Durante l’incontro “Adriana Zarri: un’altra teologia?”, organizzato lo scorso 9 maggio a Verona dal Circolo dei lettori e dalla società Dante Alighieri della città scaligera,Valeria Lo Forte e Gianni Fontana, presidenti delle due realtà culturali, hanno voluto introdurre l’evento comparando Zarri allo “svegliatore” di Giovanni Papini: «In un mondo dove tutti pensano soltanto a mangiare e a far quattrini, a divertirsi e a comandare, è necessario che vi sia ogni tanto uno che rinfreschi la visione delle cose, che faccia sentire lo straordinario nelle cose ordinarie, il mistero nella banalità, la bellezza nella spazzatura.

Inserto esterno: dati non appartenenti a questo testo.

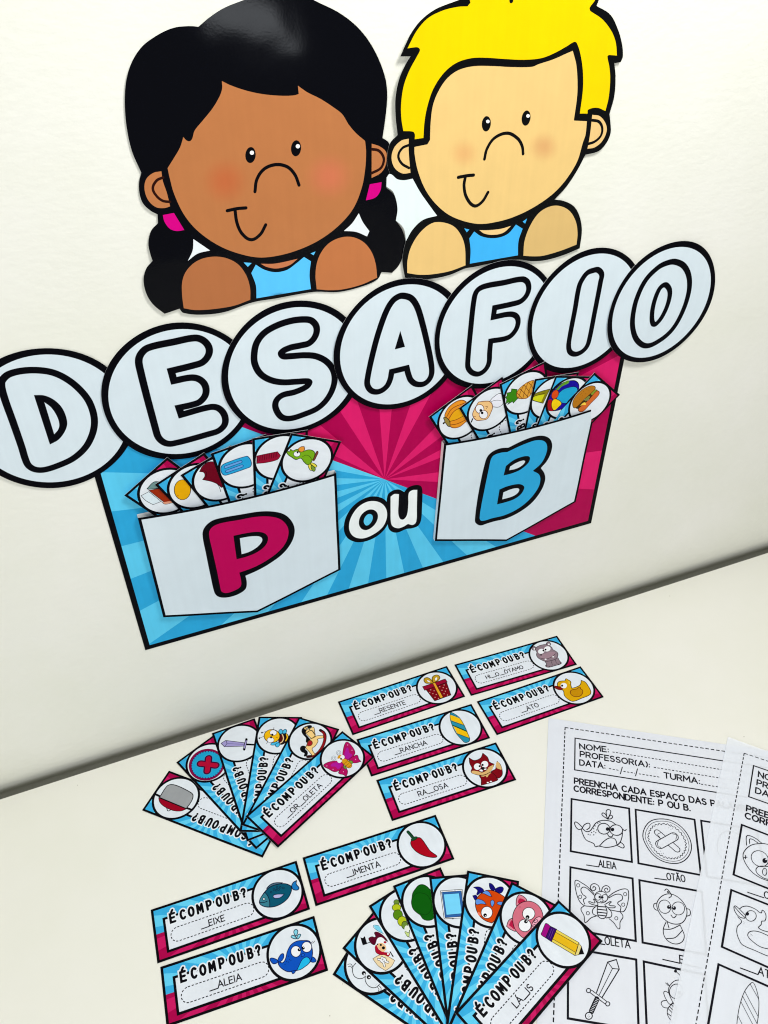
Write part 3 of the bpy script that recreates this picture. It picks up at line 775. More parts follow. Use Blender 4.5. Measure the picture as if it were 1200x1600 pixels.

È necessario uno svegliatore notturno che smantelli per dar posto alla luce».

«Adriana era una svegliatrice nei confronti delle istituzioni, soprattutto quelle ecclesiali» è stata la prima considerazione dell’onorevole Giancarla Codrignani (a sinistra nella foto con Paola Azzolini e Chiara Zamboni), cara amica e conoscitrice profonda della vita della giornalista e scrittrice che, a un certo punto della sua vita, ha deciso di vivere in un eremo, come spiegato da lei stessa in Un eremo non è un guscio di lumaca: «La mia preghiera si nutre di solitudine, non di isolamento; e il silenzio contemplativo è denso di parole e di presenze. Per questo rifiuto il verbo “ritirarsi”. Nel deserto non ci si ritira, quasi che fosce un guscio, al riparo dalle difficoltà di tutti. Nel deserto si entra, si cammina, ci si immerge, assumendo la storia e i problemi di tutti».

Nella cascina, dove decise di trascorrere i suoi ultimi anni di vita, Adriana Zarri viveva in modo “sufficiente”, come spiega Chiara Zamboni, docente di Filosofia del linguaggio: «La scelta di povertà non è intesa come ascetismo, ma come una sopravvivenza dignitosa; la bellezza la circondava poiché questa non è rappresentata dalla ricchezza ma dal gusto del bello, in uno stile povero ma illuminato attraverso la sua anima». Non era dipendente dagli altri, ma la scelta della solitudine era un modo per stare autenticamente con gli altri.

Nei suoi racconti e articoli Adriana Zarri non nomina quasi mai direttamente Dio, ma lo fa in modo indiretto, parlando invece delle sue creature, come gli amati gatti, le galline, i conigli… o la natura che la circonda, le sue piante. Il suo amore per la materia lo si ritrova nella concezione che lei stessa aveva di teologia. Per Codrignani, infatti: «il suo pensiero non era sistematico, ma seguiva una via casuale, tipica della vita normale, quotidiana». Tanto si è battuta per le ingiustizie, soprattutto nei confronti delle donne, in cui scorgeva un apporto fondamentale per un salto culturale di un intero Paese. Mai come ora il suo pensiero è attuale, in tutti i Paesi.